Re:  Which is more declarative? More XMLish?
> On 2 Dec 2017, at 17:04, Dimitre Novatchev <dnovatchev@gmail.com> wrote:
> This is not a set -- this is, strictly speaking, a sequence.
> More precisely, this is just one of the n! possible representations of
> the set {0, 2, ..., 2*(n-1)} as a specific sequence. I believe in XML
> Schema there is a way to express that the order of elements doesn't
> matter -- this must be specified when defining a set.

No, I don't think there is any way in XSD of saying what "matters" and what doesn't. XSD only says what is allowed, not what it means.

Perhaps you were thinking of xs:all, which says that several elements (A, B, and C say) are allowed to appear in any order - but it doesn't say whether the order matters.

> But an XML document cannot contain infinite number of
> elements (unless W3C makes a new XML Spec allowing this -- and this
> would be conveniently hand-in-hand with XSLT streaming).

I don't think there is any rule that says the number of elements in a document must be finite.

Oddly, there are some things that are required to be finite: the number of items in a value of variety {list}, the number of characters in a string, the number of digits in a decimal number. But I don't think there is a requirement that the number of elements in a document must be finite.

I remember complaining about this: since XSD says that strings should be finite, is an XSD processor expected to report an invalidity when they are not? I was assured that it was quite possible to write a test that would distinguish finite from infinite strings, provided the user wanting the answer has infinite patience...

One can conceive of infinite documents that are representable using finite memory. I'm not sure they have any practical applications though.

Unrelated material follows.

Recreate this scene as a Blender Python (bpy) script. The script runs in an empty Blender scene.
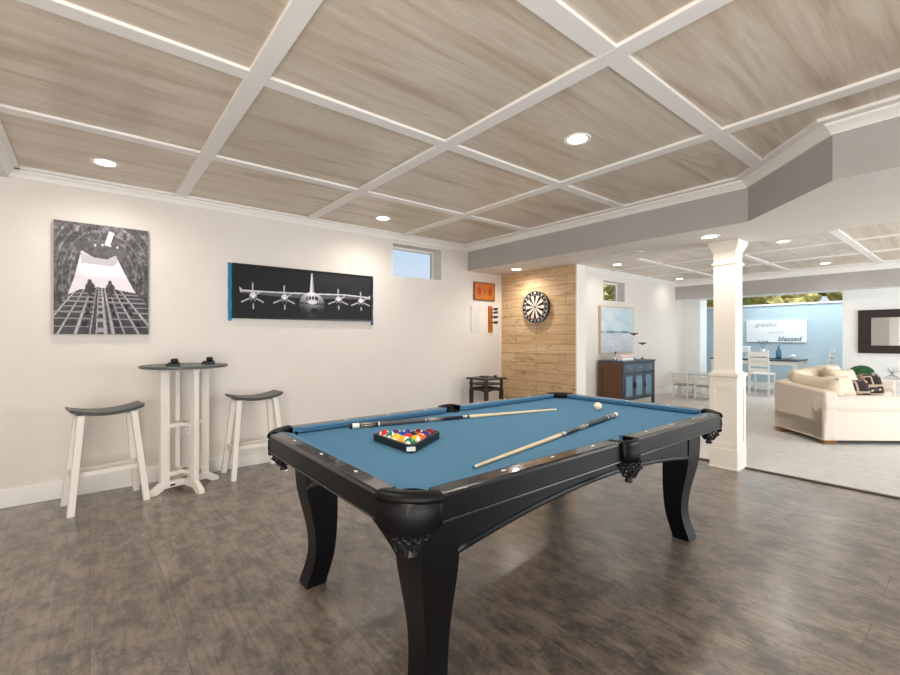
import bpy, bmesh, math, random
import numpy as np
from mathutils import Vector, Matrix
random.seed(7)
PI = math.pi
scene = bpy.context.scene
COL = scene.collection

# ------------------------------------------------------------------ materials
def lin(c):
    if isinstance(c, str):
        c = [int(c[i:i+2], 16)/255 for i in (0, 2, 4)]
    return tuple(((v/12.92) if v <= .04045 else ((v+.055)/1.055)**2.4) for v in c[:3]) + (1,)

def mat(name, col, rough=.5, metal=0, emit=None, es=1, spec=.5, trans=0, coat=0, ior=1.45):
    m = bpy.data.materials.new(name); m.use_nodes = True
    b = m.node_tree.nodes['Principled BSDF']
    b.inputs['Base Color'].default_value = lin(col)
    b.inputs['Roughness'].default_value = rough
    b.inputs['Metallic'].default_value = metal
    b.inputs['Specular IOR Level'].default_value = spec
    b.inputs['Transmission Weight'].default_value = trans
    b.inputs['Coat Weight'].default_value = coat
    b.inputs['IOR'].default_value = ior
    if emit:
        b.inputs['Emission Color'].default_value = lin(emit)
        b.inputs['Emission Strength'].default_value = es
    return m

class NT:
    def __init__(s, m):
        s.m = m; s.t = m.node_tree; s.b = s.t.nodes['Principled BSDF']
    def n(s, typ, **kw):
        nd = s.t.nodes.new(typ)
        for k, v in kw.items():
            if k.startswith('i_'):
                nd.inputs[k[2:].replace('_', ' ')].default_value = v
            else: setattr(nd, k, v)
        return nd
    def l(s, a, b): s.t.links.new(a, b)
    def coord(s, scale=(1, 1, 1), rot=(0, 0, 0), kind='Object'):
        tc = s.n('ShaderNodeTexCoord'); mp = s.n('ShaderNodeMapping')
        mp.inputs['Scale'].default_value = scale; mp.inputs['Rotation'].default_value = rot
        s.l(tc.outputs[kind], mp.inputs['Vector']); return mp.outputs['Vector']
    def noise(s, vec, scale, detail=4, rough=.6, dist=0):
        nd = s.n('ShaderNodeTexNoise'); nd.inputs['Scale'].default_value = scale
        nd.inputs['Detail'].default_value = detail; nd.inputs['Roughness'].default_value = rough
        nd.inputs['Distortion'].default_value = dist
        s.l(vec, nd.inputs['Vector']); return nd.outputs['Fac']
    def ramp(s, fac, stops):
        r = s.n('ShaderNodeValToRGB'); e = r.color_ramp.elements
        while len(e) < len(stops): e.new(.5)
        for i, (p, c) in enumerate(stops):
            e[i].position = p; e[i].color = lin(c)
        s.l(fac, r.inputs['Fac']); return r.outputs['Color']
    def mix(s, fac, a, b, mode='MIX'):
        x = s.n('ShaderNodeMix', data_type='RGBA', blend_type=mode)
        if isinstance(fac, (int, float)): x.inputs[0].default_value = fac
        else: s.l(fac, x.inputs[0])
        for sock, v in ((x.inputs[6], a), (x.inputs[7], b)):
            if isinstance(v, (str, tuple)): sock.default_value = lin(v)
            else: s.l(v, sock)
        return x.outputs[2]
    def bump(s, h, strength=.2, dist=.01):
        b = s.n('ShaderNodeBump'); b.inputs['Strength'].default_value = strength
        b.inputs['Distance'].default_value = dist
        s.l(h, b.inputs['Height']); s.l(b.outputs['Normal'], s.b.inputs['Normal'])
    def base(s, c): s.l(c, s.b.inputs['Base Color'])

def noisy(name, c1, c2, scale=20, rough=.6, bump=0, stretch=(1, 1, 1), **kw):
    m = mat(name, c1, rough, **kw); t = NT(m)
    f = t.noise(t.coord(stretch), scale)
    t.base(t.ramp(f, [(.3, c1), (.7, c2)]))
    if bump: t.bump(f, bump, .005)
    return m

M = {}
M['wall'] = noisy('wall_paint', 'e6e0d9', 'e2dcd5', 3, .75)
M['wallcool'] = noisy('cool_white_paint', 'e9e9e8', 'e4e4e3', 3, .75)
M['blue'] = noisy('blue_wall_paint', 'bccdd5', 'b6c9d2', 2, .8)
M['trim'] = mat('white_trim_paint', 'efece8', .4)
M['grey'] = noisy('grey_soffit_paint', 'b1adaa', 'aba7a4', 3, .7)
M['white'] = mat('white_furniture_paint', 'eeeae2', .45)
M['column'] = mat('cream_column_paint', 'eee7dc', .45)
M['charcoal'] = noisy('charcoal_seat_plastic', '4d5051', '585b5b', 30, .4)
M['black'] = mat('black_satin_lacquer', '0a0a0b', .3)
M['bead'] = mat('rail_bead_lacquer', '2a2a2c', .2, spec=.6)
M['rail'] = noisy('glossy_black_rail_wood', '141215', '0f0e10', 40, .2, coat=.5, spec=.45)
M['blackside'] = noisy('black_wood_side', '0c0b0d', '080809', 40, .36, spec=.25)
M['leather'] = noisy('black_leather', '070708', '0c0c0e', 60, .42, bump=.12, spec=.22)
M['net'] = mat('black_net_cord', '08080a', .5)
M['cloth'] = noisy('blue_billiard_cloth', '5583a3', '517e9d', 250, .85, spec=.2)
M['inlay'] = mat('pearl_inlay', 'f2efe8', .3)
M['silver'] = mat('brushed_silver', 'c9c9cc', .3, 1)
M['darkmetal'] = mat('dark_metal', '2b2b2d', .4, .7)
M['maple'] = noisy('maple_shaft', 'ecd9b4', 'e2cba2', 12, .3)
M['cuewhite'] = mat('cue_white_ring', 'f0ede6', .3)
M['cueblack'] = mat('cue_black_wrap', '1b1a1f', .3)
M['cuegrey'] = mat('cue_grey_wrap', '55555a', .45)
M['chalkblue'] = mat('blue_tip', '3a6f98', .8)
M['purple'] = mat('cue_dark_forearm', '2a2530', .25)
M['esp'] = noisy('espresso_wood', '241a1c', '1b1315', 10, .35)
M['oak'] = noisy('brown_oak', '6e4a31', '553621', 9, .45, stretch=(1, 1, 8))
M['navy'] = noisy('steel_blue_cabinet_paint', '44525f', '3b4855', 8, .35)
M['glassreflect'] = mat('door_glass_blue_reflection', '6f93ab', .12)  # light blue reflection in the door glass, painted as base colour
M['sofa'] = noisy('cream_upholstery', 'dacec0', 'd2c5b6', 160, .9, bump=.12, spec=.2)
M['cush'] = noisy('cream_cushion', 'dccdb7', 'd3c3ab', 120, .9, bump=.1, spec=.2)
M['footwood'] = noisy('honey_wood_feet', '9a6638', '84552c', 20, .4)
M['tape'] = mat('blue_masking_tape', '1f8fc4', .6)
M['tapedark'] = mat('dark_blue_masking_tape', '25509b', .6)
M['paper'] = mat('clear_white_plastic', 'dfddda', .25)
M['plate'] = mat('white_plate_plastic', 'e6e2dc', .4)
M['lamp'] = mat('lit_lens', 'ffffff', .5, emit='fff8ec', es=14)
M['glassw'] = mat('window_glass', 'ffffff', .02, trans=1, ior=1.02)
M['mirror'] = mat('mirror_silver', 'e8ebec', .02, 1)
M['mframe'] = noisy('dark_mirror_frame', '2e2422', '261d1c', 30, .4)
M['green'] = noisy('leaf_green', '2f6a38', '1f4a28', 30, .6)
M['pot'] = mat('white_pot', 'd9d8d5', .4)
M['wire'] = mat('grey_wire', '8f9294', .35, .8)
M['bluevase'] = mat('blue_glass_vase', '4f7f9f', .15)
M['whiteobj'] = mat('white_ceramic', 'f4f6f6', .3)
M['clearglass'] = mat('clear_glass', 'ffffff', .03, trans=1)
M['flower'] = noisy('blush_flowers', 'f3dfd6', 'e9c9bf', 40, .7)
M['tabletopdark'] = mat('dark_table_top', '3e4a50', .3)
M['orange'] = noisy('orange_stained_wood', 'c9772e', 'b0601f', 14, .45, stretch=(1, 1, 6))
M['darkedge'] = mat('dark_edge', '4a3a2c', .5)
M['tanwood'] = mat('tan_frame_wood', 'cdb491', .5)

# floor planks: long axis = world Y
m = mat('distressed_vinyl_planks', '6b6058', .3, spec=.55, coat=.6); m.node_tree.nodes['Principled BSDF'].inputs['Coat Roughness'].default_value = .24; t = NT(m)
v = t.coord((1, 1, 1), (0, 0, PI/2))
def brick(t, v, w, h, c1, c2, mortar, msize=.0015, off=.5):
    b = t.n('ShaderNodeTexBrick'); b.offset = off
    b.inputs['Color1'].default_value = lin(c1); b.inputs['Color2'].default_value = lin(c2)
    b.inputs['Mortar'].default_value = lin(mortar); b.inputs['Scale'].default_value = 1
    b.inputs['Mortar Size'].default_value = msize; b.inputs['Mortar Smooth'].default_value = .3
    b.inputs['Brick Width'].default_value = w; b.inputs['Row Height'].default_value = h
    t.l(v, b.inputs['Vector']); return b
bk = brick(t, v, .92, .31, 'a3968a', '877b70', '5b524a', .002, .37)
grain = t.ramp(t.noise(t.coord((16, 1.6, 1)), 2.2, 7, .7, .5), [(.3, '6f6762'), (.48, 'a3988d'), (.7, 'c2b6a8')])
blot = t.ramp(t.noise(t.coord((1.35, .9, 1)), 5.4, 9, .8, .25), [(.41, '5f5d61'), (.49, 'a9a29c'), (.56, 'd2c9be'), (.72, 'e4dbd0')])
c = t.mix(.6, bk.outputs['Color'], grain, 'MIX')
c = t.mix(.78, c, blot, 'MULTIPLY')
c = t.mix(t.n('ShaderNodeMath', operation='MULTIPLY').outputs[0], c, c)
fm = t.n('ShaderNodeMath', operation='MULTIPLY'); t.l(bk.outputs['Fac'], fm.inputs[0]); fm.inputs[1].default_value = .45
mm = t.mix(fm.outputs[0], c, '3f3a36')
hv = t.n('ShaderNodeHueSaturation'); hv.inputs['Value'].default_value = .88; hv.inputs['Saturation'].default_value = .95; t.l(mm, hv.inputs['Color'])
t.base(hv.outputs['Color'])
rr = t.n('ShaderNodeMapRange'); rr.inputs['To Min'].default_value = .24; rr.inputs['To Max'].default_value = .46
t.l(t.noise(t.coord((8, 2, 1)), 5, 6), rr.inputs['Value']); t.l(rr.outputs[0], t.b.inputs['Roughness'])
t.bump(bk.outputs['Fac'], -.25, .002)
M['floor'] = m
# carpet
m = mat('light_grey_carpet', 'c4beb8', .95, spec=.1); t = NT(m)
f = t.noise(t.coord(), 9, 10, .8)
f2 = t.noise(t.coord(), 120, 2, .8)
t.base(t.mix(.5, t.ramp(f, [(.35, 'c2bcb6'), (.65, 'e3dfda')]), t.ramp(f2, [(.3, 'b9b3ad'), (.7, 'e8e4e0')])))
t.bump(f2, .6, .01)
M['carpet'] = m
# ceiling wood panels, grain along X
m = mat('grey_beige_wood_panel', 'bfb2a4', .28, spec=.6); t = NT(m)
g1 = t.noise(t.coord((.35, 3.2, 1)), 2.0, 5, .55, .9)
g2 = t.noise(t.coord((.8, 22, 1)), 3.0, 4, .6, .2)
c = t.mix(.3, t.ramp(g1, [(.3, 'ab9680'), (.45, 'cbbba8'), (.58, 'dacfc0'), (.72, 'bdaa95')]),
          t.ramp(g2, [(.3, 'b9a692'), (.65, 'dfd4c6')]))
t.base(c)
M['ceilpanel'] = m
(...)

Perhaps more interestingly, XPath 3.1 introduces maps, and there is no rule that says a map must be finite. It is possible to take a finite graph structure (such as schema component model) and represent each node in the graph as a map; the map will then be infinite (you can navigate around it for ever, going round and round in circles). There are no operations in XPath/XQuery/XSLT that allow you to generate an infinite map, but one can envisage operations outside the language that do so. Saxon has mechanisms for generating maps using non-XPath operations (for example in Saxon-JS an external Javascript object is presented as a map) and this means that an operation such as map:find which traverses a map recursively becomes potentially non-terminating.